The digital currency landscape underwent a significant shift in 2025 as Circle Internet’s USDC recorded a second consecutive year of growth outperforming its primary rival, Tether (USDT). Fueled by a wave of institutional adoption and the passage of landmark U.S. legislation, USDC’s market capitalization surged 73% to reach $75.12 billion. While Tether remains the market leader with a capitalization of $186.6 billion, its growth rate of 36% trailed behind Circle’s regulated offering, signaling a deepening preference for transparency among major financial players, CoinDesk said in a report.
This momentum follows the implementation of the Guiding and Establishing National Innovation for U.S. Stablecoins (GENIUS) Act, which President Trump signed into law in July 2025. The Act established the first comprehensive federal framework for “payment stablecoins,” requiring issuers to maintain 1:1 reserves in high-quality liquid assets and undergo rigorous monthly audits. For Circle Internet—which went public on the New York Stock Exchange (NYSE: CRCL) last June—the new regulatory clarity has acted as a catalyst, allowing the firm to integrate more deeply with traditional payment networks like Visa and Mastercard.

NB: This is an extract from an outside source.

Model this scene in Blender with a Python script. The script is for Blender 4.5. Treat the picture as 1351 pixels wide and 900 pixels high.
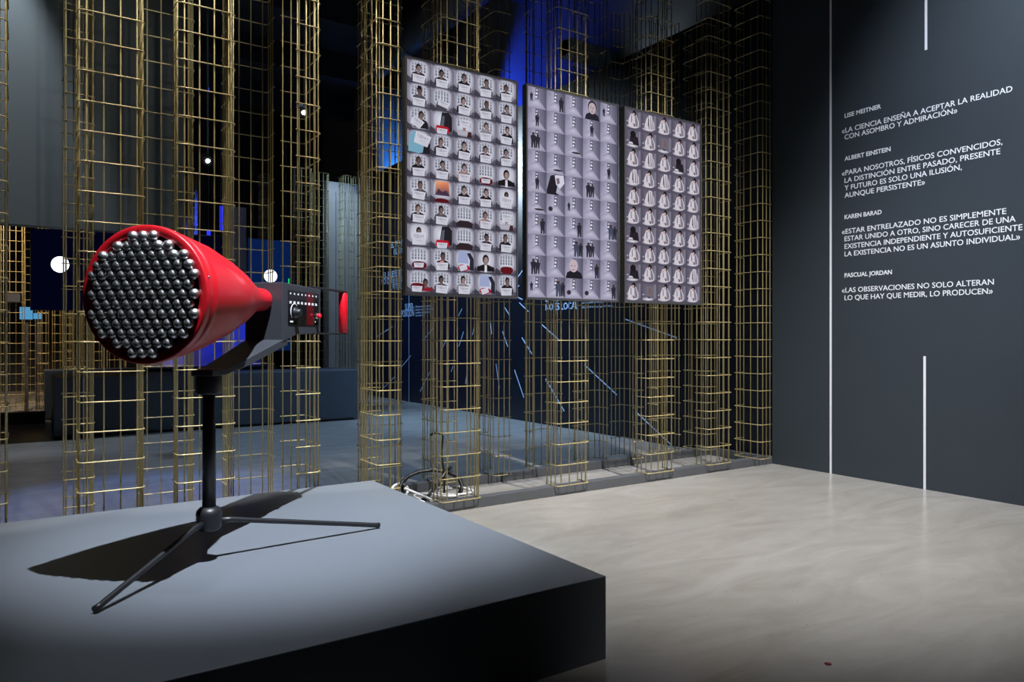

As the industry enters 2026, the combined stablecoin market has swelled to $312 billion, accounting for over 30% of all on-chain transactions. Treasury Secretary Scott Bessent recently projected that the sector could grow tenfold by the end of the decade, potentially reaching $3 trillion as stablecoins become the “backbone of next-gen digital finance.” For investors and crypto proponents, the ongoing race between USDC and USDT is no longer just a battle for liquidity, but a test of whether the future of digital dollars will be defined by regulated, audit-heavy frameworks or the established, high-volume networks of the offshore era.